Over the past decade as the worries about global warming have become ever greater some environmentalists have begun to face up to a stark choice. If they are truly serious about reducing carbon emissions they have to reconsider their opposition to nuclear power.

The deal will give this country the best of both worlds; we will be able to avail of French nuclear power while avoiding getting our own hands dirty

The widely acknowledged father of the green movement, the scientist James Lovelock, caused a great deal of heart-searching among his followers when he declared in 2004 that the Earth was heating up so rapidly that "only nuclear power can now halt global warming".

Many environmentalists refused to believe it but as the international community failed to meeting one set of emissions targets after another there has been a growing realisation that he was on to something. Irish Green Party leader Eamon Ryan recently acknowledged in the Seanad that nuclear power will have to be considered as an option.

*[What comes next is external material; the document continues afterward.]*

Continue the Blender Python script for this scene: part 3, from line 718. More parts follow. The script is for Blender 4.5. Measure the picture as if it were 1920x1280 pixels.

He still maintained that nuclear energy was not as economically competitive a choice for Ireland as wind energy but his acknowledgement that it might be part of the solution was a significant move. Ireland has a good record on wind energy but the lack of technology to store such energy means that on days when the wind does not blow electricity has to be generated from other sources.

Plans are afoot to build an interconnector between Ireland and France. The State-owned Eirgrid and its French equivalent, Réseau de Transport d'Électricité, are joining forces to build an electricity line, dubbed the Celtic Interconnector, from Cork to Brittany, that will carry 700 megawatts of power. The project will cost €1 billion but over half the cost could come from EU funding. If approved the deal will give this country the best of both worlds; we will be able to avail of French nuclear power while avoiding getting our own hands dirty by focusing on developing wind energy.

The rest of the EU does not have that luxury, and decisions need to be made on whether or not to incentivise the development of the nuclear industry across the continent. The key decision to be made by McGuinness is whether the commission decides to make nuclear energy projects eligible for funding by green bonds. Germany is seeking to have gas included in the scheme as well during the transition process to carbon neutrality.

So it is not only farmers, consumers and motorists who will be confronted with difficult and costly choices in the years ahead. Environmental campaigners will have to decide which is more important, cutting carbon emissions to slow global warming or clinging to anti-nuclear dogma.